Articles

What the federal election means for the fintech agenda

By Alex Vronces

 

In 2009, Paul Wells wrote that “Canadian politics will tend toward the least exciting possible outcome.” If change is exciting, then the lack thereof is boring. And the upshot of election 2021 is more of the same.

The Liberals won a plurality of seats, meaning that the Liberals won another minority government. Which doesn’t look so different from how power was distributed before: with the Liberals, NDP, and Conservatives only gaining or losing a couple of seats, Ottawa looks almost the same as it did before Canadians were asked to cast their ballots.

The upshot of the election is, in the grand scheme of things, the same for fintechs. Though fintech policy priorities were more salient in the election campaign this time around, the road to implementation looks as treacherous as it did before.

While the Liberals committed to deliver the open banking advisory committee’s recommendations by 2023, it’s reasonable to assume they mean the first phase of the advisory committee’s vision of how open banking should roll out in Canada. Recall that the first phase is the appointment of an open banking lead and what is essentially market-driven open banking, with the committee recommending legislation and a broader scope in a second phase after 2023.

As one member said to me, if and when the open banking lead is appointed, it’s going to be the last few years of stakeholder soup all over again. Everyone is going to rush the open banking lead and air their grievances, leaving the open banking lead with the task of bridging the gap between divergent interests, and presumably without a legislated mandate to do so. If open banking were a video game, the open banking lead would be playing on the difficulty level “probably impossible.”

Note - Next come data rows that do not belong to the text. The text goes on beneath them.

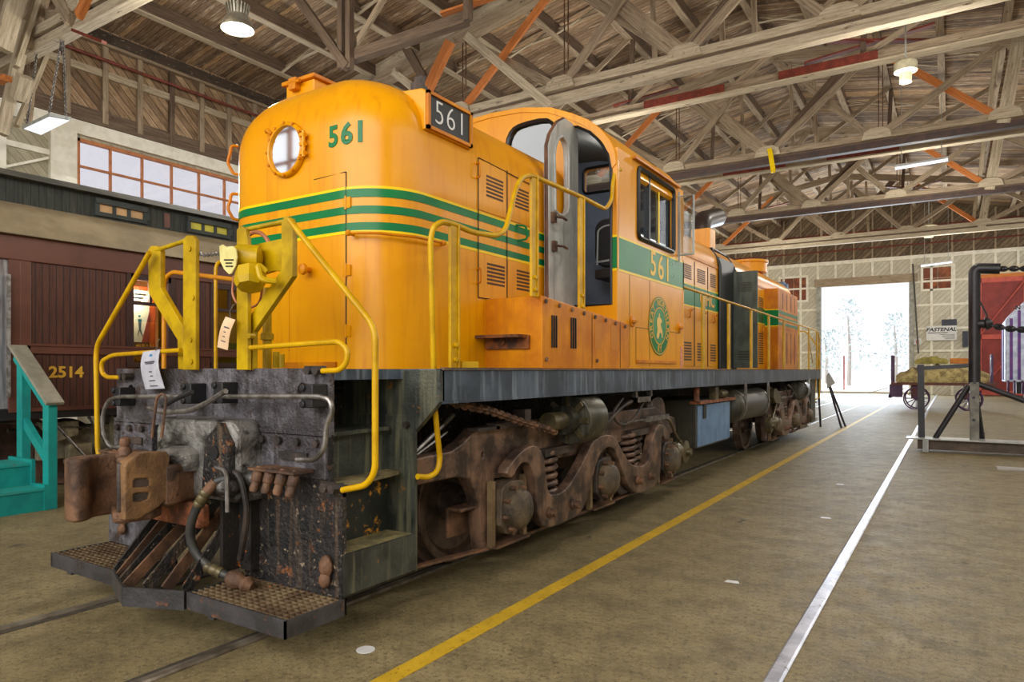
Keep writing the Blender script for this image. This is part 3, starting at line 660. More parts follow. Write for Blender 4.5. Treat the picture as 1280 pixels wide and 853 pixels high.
for i in range(7):
    t = i/6; x = XC-.39+.78*t
    yb_ = 2.49-.15*(1-abs(t-.5)*2)
    xt = XC-.36+.74*t
    P(MB().bar((x, yb_+.02, .30), (xt, 2.88, .74), .016, .075, (0, -.7, .7)), 'slat', RUSTM if i % 2 else GREASE, bar, smooth=0)
P(MB().prism(rrect(XC-.30, XC+.34, .64, .80, .05), fXZ, 2.66, 2.71), 'tie_plate', ORUST, smooth=30, bevel=.008)
# coupler pocket casting and coupler
cp = MB().prism([(XC-.30, .82), (XC+.60, .82), (XC+.60, 1.26), (XC+.52, 1.34), (XC-.22, 1.34), (XC-.30, 1.26)], fXZ, 2.72, 2.98)
pk = P(cp, 'coupler_pocket', CAST, smooth=0, bevel=.03)
P(MB().prism([(XC+.30, .86), (XC+.58, .86), (XC+.58, 1.20), (XC+.48, 1.33), (XC+.34, 1.22)], fXZ, 2.67, 2.73), 'lug_plate', GREASE, pk, smooth=0, bevel=.01)
P(MB().cyl((XC+.45, 2.660, 1.14), (XC+.45, 2.68, 1.14), .042, 16), 'lug_hole_dark', BLK, pk)  # solid black disc painted for the dark inside the hole
P(MB().lathe((XC+.04, 2.70, 1.0), (0, 0, 1), [(.15, 0), (.17, .03), (.17, .11), (.15, .13), (.08, .16), (0, .17)], 24), 'draft_cap', CAST, pk)
z0, z1 = .80, 1.10
f = lambda p, q, h: (XC+p, q, h)
cpl = P(MB().prism(chaikin([(-.13, 2.95), (-.14, 2.66), (-.22, 2.58), (-.22, 2.50), (-.05, 2.46), (.08, 2.46), (.20, 2.48), (.22, 2.57), (.15, 2.66), (.13, 2.95)], 1), f, z0, z1-.04), 'coupler', RUSTM, smooth=30, bevel=.02)
P(MB().prism(chaikin([(-.27, 2.11), (-.11, 2.07), (-.06, 2.10), (-.07, 2.17), (-.14, 2.22), (-.16, 2.30), (-.12, 2.44), (-.22, 2.48), (-.28, 2.36)], 2), f, z0-.06, z1+.02), 'knuckle', RUSTM, cpl, smooth=40, bevel=.015)
gx = XC+.20
gpt = lambda L: [(p.y, p.z) for p in (onX(u, v, gx) for u, v in L)]
ga = MB().plate(gpt([(159, 648), (158, 584), (161, 579), (169, 574), (176, 568), (208, 567), (211, 572), (210, 590), (208, 604), (209, 622), (196, 634), (172, 648)]), [gpt([(165, 612), (165, 601), (169, 597), (186, 596), (189, 600), (189, 608), (185, 611)]), gpt([(165, 629), (165, 618), (169, 615), (186, 614), (189, 617), (187, 625), (177, 630)])], lambda p, q, h: (gx+h, p, q), -.09, 0, .01)
P(ga, 'guard_arm', M('guard_arm_steel', S(150, 112, 72), S(106, 78, 52), 5, .5, .2, rust=S(80, 60, 46), ramt=.62, rsc=9, bump=.4), cpl, smooth=30)
P(MB().prism(chaikin([(-.20, 2.36), (-.02, 2.28), (.14, 2.20), (.2, 2.5), (-.1, 2.58), (-.22, 2.5)], 1), f, z0-.07, z0+.0), 'coupler_head', RUSTM, cpl, smooth=40, bevel=.02)
P(MB().prism(chaikin([(.06, 2.34), (.13, 2.20), (.18, 2.3), (.2, 2.5), (.05, 2.5)], 1), f, z0, z1), 'coupler_jaw', TRUCKD, cpl, smooth=40, bevel=.015)
P(MB().prism(chaikin([(-.20, 2.38), (-.04, 2.34), (.12, 2.22), (.2, 2.5), (-.1, 2.58), (-.22, 2.5)], 1), f, z1-.02, z1+.03), 'coupler_head', RUSTM, cpl, smooth=40, bevel=.02)
P(MB().lathe((XC-.02, 2.36, 1.10), (0, 0, 1), [(.04, 0), (.04, .06), (.025, .08), (.034, .10), (.028, .13), (.0, .14)], 16), 'lock_lifter', RUSTM, cpl)
a_ = onY(193, 545, 2.4)
P(MB().tube(fillet([onY(190, 547, 2.42), onY(196, 497, 2.42), onY(203, 492, 2.42), onY(208, 497, 2.42), onY(202, 547, 2.42)], .04), .009, 8), 'lifter_link', RUSTM, cpl)
# uncoupling rods and clamps
yR = 2.80
def cl(u, v):
    c0 = onY(u, v, 2.86); return P(MB().box(c0.x-.05, c0.x+.05, 2.80, 2.92, c0.z-.07, c0.z+.07).cyl(c0+Vector((-.03, -.075, .05)), c0+Vector((-.03, -.03, .05)), .024, 8).cyl(c0+Vector((-.03, -.075, -.05)), c0+Vector((-.03, -.03, -.05)), .024, 8), 'rod_clamp', BLK, smooth=30, bevel=.006)
for u, v in ((155, 496), (243, 492), (282, 491), (393, 495)): cl(u, v)
def rod(px, y, r, name, mat, fr=.06): return P(MB().tube(fillet([onY(u, v, y) for u, v in px], fr), r, 8), name, mat)
rod([(277, 496), (400, 496), (413, 500), (416, 515), (408, 530), (406, 560), (395, 575), (371, 575)], yR, .016, 'uncoupling_lever', STEEL)
rod([(225, 496), (150, 496), (136, 500), (129, 515), (128, 540), (138, 560), (164, 558)], yR, .016, 'uncoupling_lever', STEEL)
rod([(282, 489), (262, 502), (240, 513), (205, 516), (186, 510)], 2.66, .018, 'lift_arm', STEEL)
rod([(240, 490), (222, 498), (204, 508)], 2.7, .016, 'lift_arm', BLK)
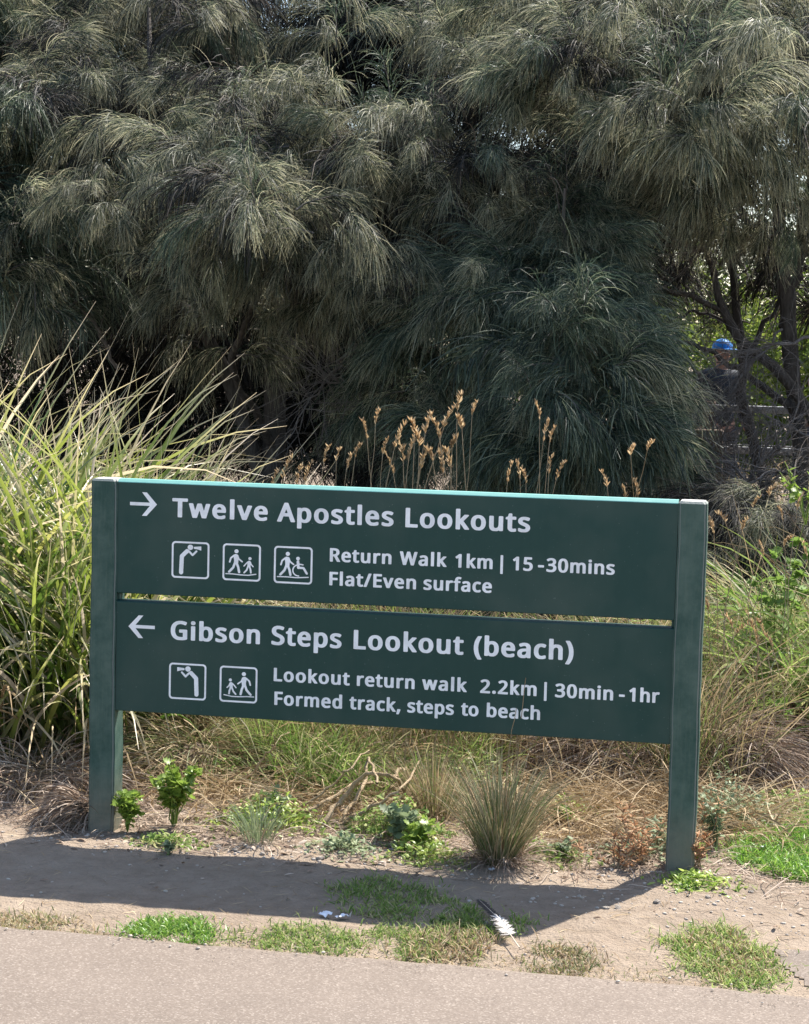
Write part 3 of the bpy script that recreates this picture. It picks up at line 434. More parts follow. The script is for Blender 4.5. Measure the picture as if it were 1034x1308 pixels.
line_of_text('u', .8976, .8960, .7835, 1.6734, .0425, [('Return', .7835, .9802), ('Walk', 1.0062, 1.1542), ('1km', 1.1814, 1.2979), ('|', 1.322, 1.333), ('15', 1.3603, 1.4222), ('-', 1.4383, 1.457), ('30mins', 1.4641, 1.6734)])
line_of_text('u', .8229, .8229, .7836, 1.2976, .0425, [('Flat/Even', .7836, 1.0597), ('surface', 1.0834, 1.2976)])
line_of_text('l', .6242, .6270, .2689, 1.5558, .0608, [('Gibson', .2689, .5628), ('Steps', .6001, .8271), ('Lookout', .8657, 1.2144), ('(beach)', 1.2465, 1.5558)])
line_of_text('l', .5092, .5101, .61, 1.8223, .0428, [('Lookout', .61, .856), ('return', .8789, 1.0632), ('walk', 1.0869, 1.2282), ('2.2km', 1.2699, 1.4459), ('|', 1.4690, 1.479), ('30min', 1.5028, 1.6814), ('-', 1.6988, 1.7168), ('1hr', 1.73, 1.8223)])
line_of_text('l', .4335, .4360, .6135, 1.4588, .0428, [('Formed', .6135, .8331), ('track,', .8565, 1.0201), ('steps', 1.042, 1.1894), ('to', 1.2118, 1.2668), ('beach', 1.2923, 1.4588)])
for key, brd, x0, x1, z0, z1, flip in (('a', 'u', .2686, .3926, .8232, .9402, 0), ('b', 'u', .4366, .5609, .8232, .9402, 0), ('c', 'u', .6039, .7283, .8220, .9395, 0),
                                       ('a', 'l', .2653, .3887, .4335, .5500, 1), ('b', 'l', .4332, .5569, .4340, .5495, 1)):
    flat_shape('pictogram', [pairs(c) for c in PICTO[key]], (lambda a, b_, x0=x0, x1=x1, z0=z0, z1=z1, flip=flip: (x0+(x1-x0)*((1-a) if flip else a), z0+(z1-z0)*b_)), M['white'], boards[brd])
def arrow(brd, xt, xs, zc, hh, d):
    # d=+1 points right (tip xt), -1 left
    t = .0105; hx = xt-d*.034
    pts = [(xt, zc), (hx, zc+hh), (hx-d*.0155, zc+hh), (xt-d*.0235-d*.0, zc+t/2), (xs, zc+t/2), (xs, zc-t/2), (xt-d*.0235, zc-t/2), (hx-d*.0155, zc-hh), (hx, zc-hh)]
    flat_shape('arrow', [pts], lambda a, b_: (a, b_), M['white'], boards[brd])
arrow('u', .2173, .1278, 1.0540, .0375, 1); arrow('l', .1276, .2156, .6600, .0365, -1)
# small fixing screws heads on the left end of the gap: spacer blocks between the boards
for x in (BX0+.0045, BX1-.0045):
    child_of_sign(bevel_box('spacer', x-.004, x+.004, .022, .045, .7437, .7653, .001, 1, M['post']))

# ---------------------------------------------------------------- she-oaks
def needle_set(n, P0, D0, L, W, K=6, g=rng, grav=.30, wid=None):
    N = len(P0); P = np.zeros((N, K, 3)); P[:, 0] = P0; D = D0/np.linalg.norm(D0, axis=1, keepdims=True)
    gv = grav*g.uniform(.6, 1.35, (N, 1)); Ds = [D.copy()]
    for k in range(1, K):
        P[:, k] = P[:, k-1]+D*(L/(K-1))[:, None]
        D = D+np.array([0, 0, -1])*gv+g.normal(0, .085, (N, 3)); D /= np.linalg.norm(D, axis=1, keepdims=True); Ds.append(D.copy())
    Ds = np.stack(Ds, 1); ref = g.standard_normal((N, 1, 3)); S = np.cross(Ds, ref); S /= np.linalg.norm(S, axis=2, keepdims=True)+1e-9
    s = np.linspace(0, 1, K)
    return strips(P, S, W[:, None]*(1-.55*s[None]**2))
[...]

Moreover, open banking is more than a lead and a handful of API standards. What fintech advocates—including Fintechs Canada—have been asking for is not market-driven open banking. We already have market-driven open banking. What fintech advocates have been asking for is more government involvement, like the kind we’ve seen in Europe, the United Kingdom, and Australia.

The Liberals’ commitment to deliver the advisory committee’s recommendations doesn’t preclude them from doing more after the fact, including the advisory committee’s second phase. But keep in mind that the Liberals only won a minority government, which is a volatile form of government, and so it’s not unlikely that we’ll be back at the ballot boxes in the near future. That volatility will force the Liberals to make progress on all the promises that have the highest political payoffs, which may be neither open banking nor the other priorities on the fintech agenda.

On payment modernization, the story is similar. The Liberals included a commitment in their platform to “modernize Canada’s payments technology to deliver faster and lower cost options so you can securely and conveniently manage money, pay bills, and transfer funds to loved ones around the world.” The commitment is promising, but leaves room for interpretation. For example, if amendments to the Canadian Payments Act fall off the agenda, then the Liberals could plausibly deny that amending the Canadian Payments Act was ever their intention.

So what does election 2021 mean for the fintech policy agenda? More uncertainty, which is more of the same.

I’m not going to join the chorus criticizing the Liberals for calling an election that cost millions of dollars yet generated more of the same. Asking for an election is their prerogative. It’s a fact of our liberal democratic life. And it only looks in retrospect as if the election was for naught. There were points in the campaign when a Conservative surprise seemed non-trivially possible, as did a Liberal majority. So let’s stop pretending that everything is obvious.

But let’s acknowledge we’re dealing with more of the same. If Wells’ rule applies to the fintech policy agenda as well as it does to election 2021, then fintechs aren’t going to have it easy. Maybe fintech advocates should take a page from Wells’ book and make their agenda a little more boring, rather than a little more exciting.